Do you sell bloodpants?
“Nope”
Shitpants?
“Nope”
Droolpants?
“Nope”
Sweatpants?
“Right this way…”
[Gets Pulled Over]
Cop: Have u been drinking?
Me: No osiffer
C: What did u call me?
M: I mean orifice
C: …
M: …office chair?
C: Get out
Cannibals don’t drink coffee.
They have a cup of Joe instead.
Keep your friends close and your fat friends closer, because snacks.
I’ll be deep frying something later on, because Sunday is the lard’s day.
Dogs “play sneeze” to show they’re playing and not being aggressive.
What better way to break the ice with your next eHarmony date?
male coworker: how’s it hanging?
me: loose and to the left
him:
me: you’re not going to ask me that again, are you?
him: not a chance
[christmas]
BROTHER: [unwraps giant foam hulk hands] Awesome!

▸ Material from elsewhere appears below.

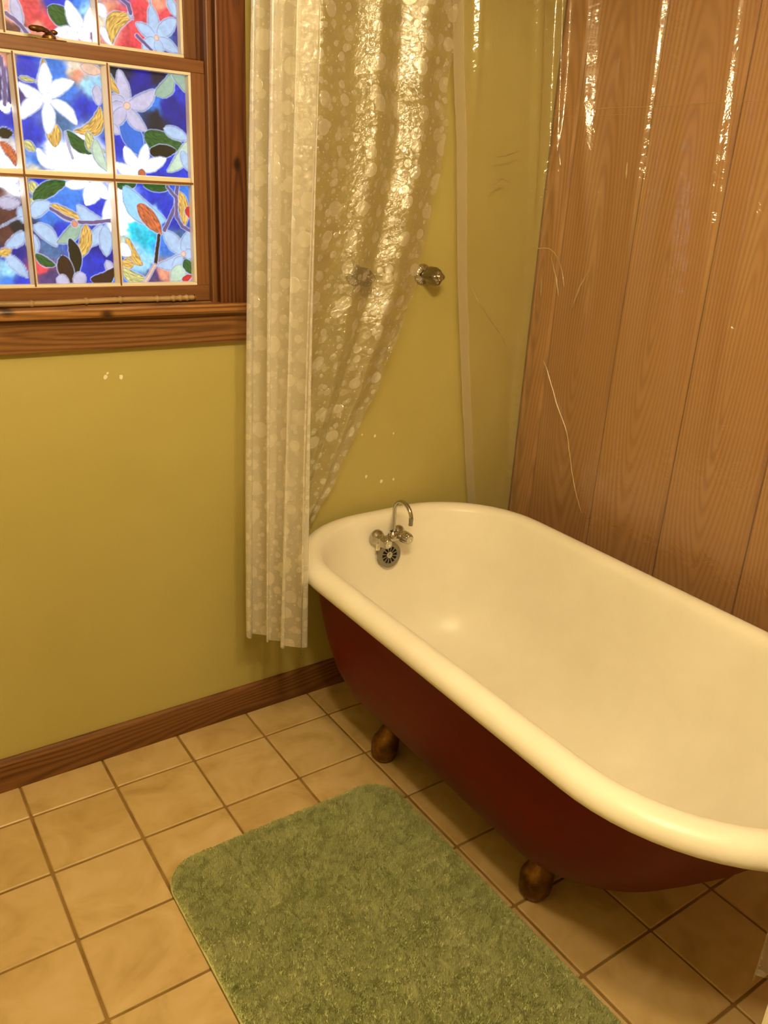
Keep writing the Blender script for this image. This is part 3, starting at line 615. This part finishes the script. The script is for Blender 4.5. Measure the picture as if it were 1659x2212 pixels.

ME: [unwraps Mark Ruffalo hands] This sucks.
Spice up any Facebook comment with random quotation marks.
“Congrats” on your baby.
Congrats on “your” baby.
Congrats on your “baby”.
If I was a pug, nobody would give me funny looks for slobbering in public or eating food off the floor.
He wanted to role play, then got all mad when I acted like a prohibitionist and banned sex.
nobody tell me how the eclipse goes today I’ll be watching it on delay
the movie? well… her name is Bella, she’s torn between a hawt werewolf and some kinda disco ball vampire
Why is there an eject button on the DVD remote? You still have to get up & take the disc out. It’s like having a remote to open the fridge.
Sure, you women *say* you don’t need men anymore. But just wait until we start packaging tampons in tightly sealed jars.